One of two key elements of the grant calls for giving new businesses up to $1,000 per month toward rent in their first year of operation. The grant would pay 66 percent of the rent the second year and 33 percent the third year.

"It usually takes three years for a new business to turn a profit," Punt said in a telephone interview Friday afternoon.

The second element would provide a one-time, $50,000 matching grant for existing businesses to renovate buildings and upgrade equipment, Punt said.

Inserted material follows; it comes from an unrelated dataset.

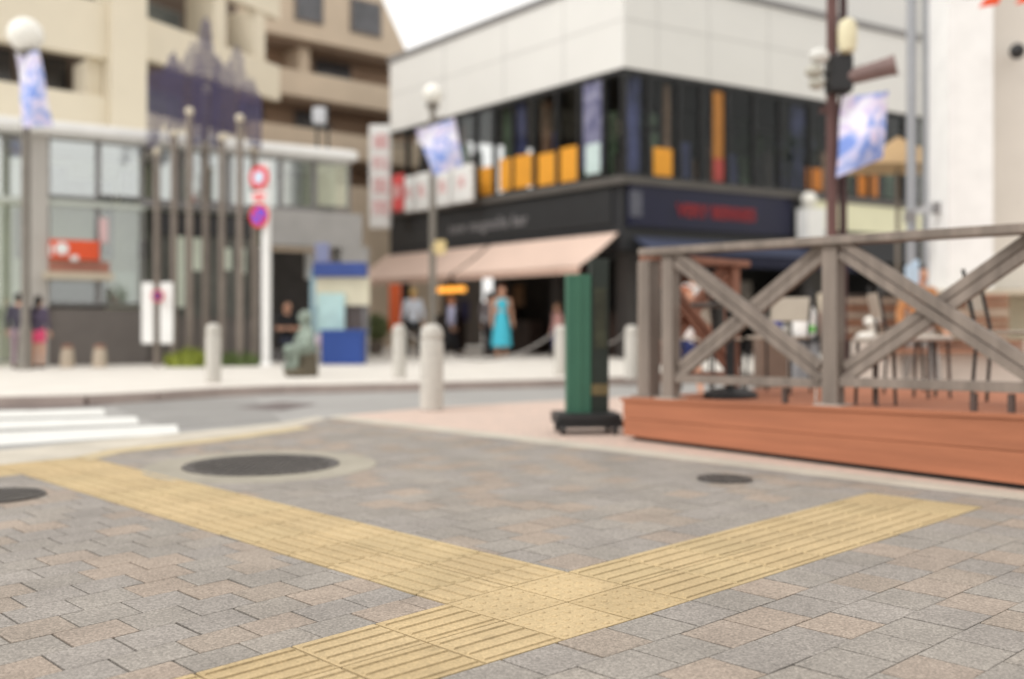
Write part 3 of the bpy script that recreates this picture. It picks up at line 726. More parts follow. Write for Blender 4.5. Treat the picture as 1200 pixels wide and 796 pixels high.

Punt, who chairs the senate's Community and Economic Development Committee, said he plans to meet in January with representatives from the chamber, Main Street Waynesboro and Waynesboro Vision 2015 to get the program under way. A committee made up of representatives from each will be appointed, he said.

The program will be administered through the chamber, Hockenberry said.

Punt said he had time to think about downtown Waynesboro and its problems during his recuperation.

"I had seen a story in a newspaper about putting cobblestones in the street," Punt said. "We can decorate all we want, but we need businesses downtown to make it viable and have the kind of merchandise people want to bring them in. Stores will have to be open until 9 o'clock on Fridays like it was in the old days, not close at 5 o'clock."

"This is quite an innovation," Hockenberry said of the grant. "It's a wonderful gift to the community. It will help fill in the gaps and stabilize downtown. We're hopeful the new (Main Street Waynesboro Inc.) manager will take it over."

"We anticipate that we can do at least five businesses for this cycle of the funding," she said.

Hockenberry didn't know if follow-up grants would be approved.

"Grant money comes in cycles," she said.

Lloyd Hamberger, Waynesboro's borough manager, said Punt's grant "will be a great help toward the economic growth of the downtown. It shows Terry's commitment to Waynesboro, his hometown."

Jim Fisher, secretary of the board of Main Street Waynesboro, said the grant "could be very good if it helps to revive downtown."

"There are so many submarginal businesses downtown. We need more good businesses," Fisher said, using as examples such business successes as the new Hoover House restaurant and the TranquiliTea tea room.